In a second-instance decision rendered in July of this year on a patent ownership dispute, the IP & Commercial Court (IPC Court) held that a fictitious employment agreement could not support an employer’s patent ownership claim against a former employee. Uniflex Technology Inc. v. NORPEIsemicon Ltd., et al., 111 Min-Zhuan-Shang 20, IP & Commercial Court (July 2023).
Uniflex the plaintiff claimed that the Norpei Group should transfer several LED substrate-related patents to them. Additionally, Uniflex sought a penalty exceeding NT$1 million for asserted contractual breaches by Mr. Lee, the NORPEI Group’s lead. Uniflex argued that an employment contract signed with Lee in May 2018 granted them the exclusive ownership to any of Lee’s inventions made during his work. However, Lee turned out to patent such inventions in his own or NORPEI’s name, even before leaving Uniflex in 2019.
Typically, employees facing such allegations based on written employment contracts are at a disadvantage. Once the employer presents a prima facie case, the onus is on employees to prove the invention’s development was independent of their work and did not draw from company resources—an often formidable task. Delayed compensation for inventions made for hire does not justify employees patenting them preemptively.
In a departure from conventional defenses, Lee and NORPEI opted for an unusual argument. They contended that no parties, even Uniflex, ever intended to establish Mr. Lee as a Uniflex employee, nor did they intend to be bound by the employment contract. Instead, they argued that Lee functioned as an independent technical consultant and sales agent for Uniflex. According to them, the contract was signed solely to facilitate Uniflex’s application for a government funding on innovation which requires the person in charge of the project to be a worker of the applicant. Without an enforceable employment contract, Uniflex had no claims to ownership of Lee’s inventions, the defendants argued.
Although this defense placed Lee and his group in a more challenging burden of proof position compared to conventional defenses, they and their counsels did an admirable job in convincing the IP Court by presenting the following evidence:
- Previous contracts between the parties established a consultant relationship dating back to 2016, with Lee serving as the executing consultant.

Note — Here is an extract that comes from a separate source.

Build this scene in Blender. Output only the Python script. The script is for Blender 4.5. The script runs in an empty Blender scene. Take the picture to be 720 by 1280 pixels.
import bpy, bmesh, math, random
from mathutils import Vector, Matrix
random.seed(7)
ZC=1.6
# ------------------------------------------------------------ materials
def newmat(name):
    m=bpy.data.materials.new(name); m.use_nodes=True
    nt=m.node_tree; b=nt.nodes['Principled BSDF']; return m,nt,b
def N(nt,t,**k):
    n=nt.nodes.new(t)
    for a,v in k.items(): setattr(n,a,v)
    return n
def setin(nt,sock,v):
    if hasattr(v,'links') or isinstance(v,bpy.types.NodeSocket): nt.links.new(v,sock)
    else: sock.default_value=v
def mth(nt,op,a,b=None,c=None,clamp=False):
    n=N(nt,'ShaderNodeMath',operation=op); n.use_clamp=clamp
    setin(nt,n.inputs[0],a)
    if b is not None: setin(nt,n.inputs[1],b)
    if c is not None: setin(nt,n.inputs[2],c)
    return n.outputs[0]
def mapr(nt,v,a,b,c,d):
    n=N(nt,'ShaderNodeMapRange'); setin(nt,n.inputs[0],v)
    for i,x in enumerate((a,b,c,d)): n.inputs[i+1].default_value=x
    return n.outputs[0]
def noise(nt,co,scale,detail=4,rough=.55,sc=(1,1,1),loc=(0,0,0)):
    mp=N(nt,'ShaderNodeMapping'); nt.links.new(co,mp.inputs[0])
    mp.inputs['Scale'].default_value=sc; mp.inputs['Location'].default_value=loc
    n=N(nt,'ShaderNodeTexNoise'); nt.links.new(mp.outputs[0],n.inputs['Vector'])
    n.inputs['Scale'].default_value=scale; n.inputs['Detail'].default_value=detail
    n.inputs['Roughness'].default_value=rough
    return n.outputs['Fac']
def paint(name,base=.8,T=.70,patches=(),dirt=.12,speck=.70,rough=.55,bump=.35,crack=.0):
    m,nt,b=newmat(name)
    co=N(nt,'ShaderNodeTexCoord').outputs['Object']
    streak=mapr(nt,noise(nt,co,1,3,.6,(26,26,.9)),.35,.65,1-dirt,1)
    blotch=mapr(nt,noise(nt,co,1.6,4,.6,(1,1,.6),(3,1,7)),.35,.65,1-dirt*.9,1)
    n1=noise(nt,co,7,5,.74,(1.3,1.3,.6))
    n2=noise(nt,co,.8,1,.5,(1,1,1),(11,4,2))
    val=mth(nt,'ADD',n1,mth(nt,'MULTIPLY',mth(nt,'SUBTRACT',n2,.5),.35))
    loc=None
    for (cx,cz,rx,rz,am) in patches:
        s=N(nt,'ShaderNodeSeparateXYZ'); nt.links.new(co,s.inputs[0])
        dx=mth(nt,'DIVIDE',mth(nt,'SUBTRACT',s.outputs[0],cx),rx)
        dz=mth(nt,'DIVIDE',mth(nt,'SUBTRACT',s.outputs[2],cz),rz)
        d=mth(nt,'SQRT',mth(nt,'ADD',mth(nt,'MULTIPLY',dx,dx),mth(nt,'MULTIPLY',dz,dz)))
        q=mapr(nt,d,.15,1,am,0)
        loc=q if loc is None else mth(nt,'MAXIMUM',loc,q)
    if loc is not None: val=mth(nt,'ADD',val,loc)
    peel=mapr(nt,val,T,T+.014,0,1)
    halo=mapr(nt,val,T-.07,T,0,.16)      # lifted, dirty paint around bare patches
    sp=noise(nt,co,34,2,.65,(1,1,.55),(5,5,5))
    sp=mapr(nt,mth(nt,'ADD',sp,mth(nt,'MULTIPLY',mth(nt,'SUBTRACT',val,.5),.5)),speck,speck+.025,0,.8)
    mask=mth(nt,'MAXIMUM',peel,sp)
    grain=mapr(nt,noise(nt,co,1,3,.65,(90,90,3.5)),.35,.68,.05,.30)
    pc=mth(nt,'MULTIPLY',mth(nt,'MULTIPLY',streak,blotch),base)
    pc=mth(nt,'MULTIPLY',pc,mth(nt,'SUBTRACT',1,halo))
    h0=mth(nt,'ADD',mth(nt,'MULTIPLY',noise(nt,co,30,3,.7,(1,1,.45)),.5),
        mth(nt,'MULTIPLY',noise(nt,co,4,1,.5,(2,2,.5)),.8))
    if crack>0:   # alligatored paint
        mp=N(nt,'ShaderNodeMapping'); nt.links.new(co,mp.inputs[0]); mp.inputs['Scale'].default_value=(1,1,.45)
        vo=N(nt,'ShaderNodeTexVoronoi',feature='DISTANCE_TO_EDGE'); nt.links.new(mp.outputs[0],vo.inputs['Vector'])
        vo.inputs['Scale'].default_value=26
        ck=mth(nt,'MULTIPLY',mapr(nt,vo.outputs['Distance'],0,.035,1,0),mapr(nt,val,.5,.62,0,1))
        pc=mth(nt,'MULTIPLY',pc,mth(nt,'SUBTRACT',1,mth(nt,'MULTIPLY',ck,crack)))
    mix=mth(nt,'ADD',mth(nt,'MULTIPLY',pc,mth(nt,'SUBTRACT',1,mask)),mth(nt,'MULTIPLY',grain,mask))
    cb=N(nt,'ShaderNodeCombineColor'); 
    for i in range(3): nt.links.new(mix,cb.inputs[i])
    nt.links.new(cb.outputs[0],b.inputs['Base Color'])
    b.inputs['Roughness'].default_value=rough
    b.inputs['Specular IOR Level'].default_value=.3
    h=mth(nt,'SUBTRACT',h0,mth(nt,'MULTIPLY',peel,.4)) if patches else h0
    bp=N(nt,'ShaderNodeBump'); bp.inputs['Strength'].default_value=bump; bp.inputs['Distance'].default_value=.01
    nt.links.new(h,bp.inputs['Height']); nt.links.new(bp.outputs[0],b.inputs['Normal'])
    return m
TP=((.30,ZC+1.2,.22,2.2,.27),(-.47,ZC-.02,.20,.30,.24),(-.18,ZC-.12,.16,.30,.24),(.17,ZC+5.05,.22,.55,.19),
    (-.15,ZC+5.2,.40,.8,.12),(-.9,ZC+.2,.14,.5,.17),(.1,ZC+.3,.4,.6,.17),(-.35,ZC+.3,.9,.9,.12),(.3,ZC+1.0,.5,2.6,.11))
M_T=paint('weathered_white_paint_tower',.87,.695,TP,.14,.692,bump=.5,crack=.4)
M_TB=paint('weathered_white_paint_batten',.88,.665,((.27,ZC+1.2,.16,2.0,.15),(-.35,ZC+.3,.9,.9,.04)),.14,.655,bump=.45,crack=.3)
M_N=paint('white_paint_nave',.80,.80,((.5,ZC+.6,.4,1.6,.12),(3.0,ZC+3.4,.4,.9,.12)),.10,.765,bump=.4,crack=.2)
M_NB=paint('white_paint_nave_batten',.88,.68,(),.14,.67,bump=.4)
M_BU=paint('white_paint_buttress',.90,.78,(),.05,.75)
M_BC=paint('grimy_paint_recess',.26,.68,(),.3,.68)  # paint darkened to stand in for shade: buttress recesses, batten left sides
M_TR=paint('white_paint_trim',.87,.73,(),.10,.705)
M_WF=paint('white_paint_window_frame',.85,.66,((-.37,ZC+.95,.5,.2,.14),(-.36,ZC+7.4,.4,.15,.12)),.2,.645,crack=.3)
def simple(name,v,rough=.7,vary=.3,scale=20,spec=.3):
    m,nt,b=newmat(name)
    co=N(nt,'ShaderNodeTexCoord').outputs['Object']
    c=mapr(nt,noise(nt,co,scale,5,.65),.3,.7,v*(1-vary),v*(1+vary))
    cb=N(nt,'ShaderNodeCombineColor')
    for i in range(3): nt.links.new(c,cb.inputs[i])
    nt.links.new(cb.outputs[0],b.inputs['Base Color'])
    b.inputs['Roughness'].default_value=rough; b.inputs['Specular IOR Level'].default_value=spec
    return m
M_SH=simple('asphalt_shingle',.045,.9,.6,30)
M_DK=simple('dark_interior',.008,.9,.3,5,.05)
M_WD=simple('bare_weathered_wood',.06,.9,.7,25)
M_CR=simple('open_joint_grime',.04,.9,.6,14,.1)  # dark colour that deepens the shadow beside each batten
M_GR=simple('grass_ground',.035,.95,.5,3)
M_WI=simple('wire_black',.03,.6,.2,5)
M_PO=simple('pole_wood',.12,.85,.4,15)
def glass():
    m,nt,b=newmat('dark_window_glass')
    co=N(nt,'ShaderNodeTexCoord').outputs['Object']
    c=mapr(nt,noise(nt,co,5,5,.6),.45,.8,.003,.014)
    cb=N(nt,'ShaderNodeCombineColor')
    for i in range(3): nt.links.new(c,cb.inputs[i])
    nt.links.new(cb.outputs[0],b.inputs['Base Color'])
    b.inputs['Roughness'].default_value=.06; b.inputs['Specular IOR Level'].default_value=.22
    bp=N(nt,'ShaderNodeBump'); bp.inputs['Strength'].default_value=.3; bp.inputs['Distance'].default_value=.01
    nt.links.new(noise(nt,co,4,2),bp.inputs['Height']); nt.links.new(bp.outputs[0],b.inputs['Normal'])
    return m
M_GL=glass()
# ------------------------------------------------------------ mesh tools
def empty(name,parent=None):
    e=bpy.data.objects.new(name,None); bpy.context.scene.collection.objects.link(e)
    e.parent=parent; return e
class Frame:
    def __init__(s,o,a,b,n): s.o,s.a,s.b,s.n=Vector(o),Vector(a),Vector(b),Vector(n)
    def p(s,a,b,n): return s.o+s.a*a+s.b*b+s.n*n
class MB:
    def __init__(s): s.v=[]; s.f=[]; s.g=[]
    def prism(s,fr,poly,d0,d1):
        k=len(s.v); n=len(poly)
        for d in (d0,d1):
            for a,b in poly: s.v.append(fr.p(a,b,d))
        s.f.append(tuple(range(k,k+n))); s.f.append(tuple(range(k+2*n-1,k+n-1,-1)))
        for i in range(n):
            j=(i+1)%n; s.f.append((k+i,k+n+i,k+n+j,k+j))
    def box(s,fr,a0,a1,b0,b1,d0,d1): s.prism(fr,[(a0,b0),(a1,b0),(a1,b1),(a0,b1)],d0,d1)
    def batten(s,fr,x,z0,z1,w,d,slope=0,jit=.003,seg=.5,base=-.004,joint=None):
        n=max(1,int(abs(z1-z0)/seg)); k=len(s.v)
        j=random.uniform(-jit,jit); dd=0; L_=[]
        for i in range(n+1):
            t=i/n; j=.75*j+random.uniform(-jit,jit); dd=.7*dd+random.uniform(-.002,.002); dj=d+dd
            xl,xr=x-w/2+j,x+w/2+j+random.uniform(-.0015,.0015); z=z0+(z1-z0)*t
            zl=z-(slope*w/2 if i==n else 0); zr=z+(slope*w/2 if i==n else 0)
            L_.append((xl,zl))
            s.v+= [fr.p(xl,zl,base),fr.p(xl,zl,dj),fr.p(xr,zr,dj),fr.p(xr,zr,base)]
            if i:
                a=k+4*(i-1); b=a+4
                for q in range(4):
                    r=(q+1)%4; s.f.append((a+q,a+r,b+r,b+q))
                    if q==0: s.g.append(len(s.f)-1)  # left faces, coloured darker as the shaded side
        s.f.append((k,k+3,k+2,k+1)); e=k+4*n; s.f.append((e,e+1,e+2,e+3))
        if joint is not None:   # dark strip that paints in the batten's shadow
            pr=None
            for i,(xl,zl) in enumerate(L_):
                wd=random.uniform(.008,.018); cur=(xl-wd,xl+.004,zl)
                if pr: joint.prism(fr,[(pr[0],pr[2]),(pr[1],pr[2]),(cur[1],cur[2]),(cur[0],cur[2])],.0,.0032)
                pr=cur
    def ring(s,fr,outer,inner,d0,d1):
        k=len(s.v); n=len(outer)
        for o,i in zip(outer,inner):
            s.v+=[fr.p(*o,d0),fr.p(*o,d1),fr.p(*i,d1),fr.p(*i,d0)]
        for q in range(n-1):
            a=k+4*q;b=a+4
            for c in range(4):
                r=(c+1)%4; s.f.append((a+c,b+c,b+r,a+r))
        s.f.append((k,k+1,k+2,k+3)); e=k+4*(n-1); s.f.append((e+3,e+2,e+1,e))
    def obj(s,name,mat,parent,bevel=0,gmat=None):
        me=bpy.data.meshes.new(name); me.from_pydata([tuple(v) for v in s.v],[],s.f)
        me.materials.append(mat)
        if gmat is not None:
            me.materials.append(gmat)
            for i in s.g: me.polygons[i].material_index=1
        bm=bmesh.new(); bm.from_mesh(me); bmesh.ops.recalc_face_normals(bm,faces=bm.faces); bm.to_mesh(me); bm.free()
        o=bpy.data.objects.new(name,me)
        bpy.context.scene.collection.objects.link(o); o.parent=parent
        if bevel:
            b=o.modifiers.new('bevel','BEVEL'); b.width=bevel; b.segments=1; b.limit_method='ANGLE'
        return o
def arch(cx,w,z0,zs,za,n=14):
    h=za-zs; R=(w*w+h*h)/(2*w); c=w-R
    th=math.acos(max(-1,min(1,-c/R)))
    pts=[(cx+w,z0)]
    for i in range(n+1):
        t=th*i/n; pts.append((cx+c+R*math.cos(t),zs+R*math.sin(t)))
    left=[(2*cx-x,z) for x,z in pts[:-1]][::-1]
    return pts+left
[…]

- Uniflex’s former CEO testified that the 2018 contract was signed solely for getting government funding, and Lee functioned as an independent consultant aiding Uniflex in selling LED substrates he developed independently—since Uniflex lacked the expertise.
- Witnesses from Lee’s team during the collaboration affirmed their operational and financial autonomy within Uniflex, despite the team’s appearance on the organization chart. Lee’s payment package as a “Sales VP” under the 2018 contract was, according to them, a consultant fee in disguise, as it fell short of a genuine Sales VP’s compensation.
While it remains uncertain whether Uniflex has lodged an appeal with the Supreme Court, this entitlement dispute has sparked some thought-provoking questions.
For instance, when an employment contract—or any service agreement—faces validity issues, under what circumstances could its IP ownership/assignment clauses remain intact, separate from the contract’s other elements? Would this separation still hold ground when the employer assignee makes minimal contributions to the IP? Moreover, when a fictitious employment contract loses its validity or enforceability, under what circumstances could it convert to another type of contract, such as a research commission agreement?
Under Taiwan’s Civil Code, “If the fictitious expression of intent was intended to conceal another juridical act, the provisions of the act with respect to such another juridical act shall apply” (Article 87.2); “If a part of a juridical act is void, the whole juridical act is void; however, if the juridical act could exist excluding the void part, the other part remains valid” (Article 110).
For in-house counsels, the takeaway from this case could be: in complex strategic alliances, considering an independent standalone IP ownership/assignment agreement, detached from the main contract, could prove beneficial for all parties involved.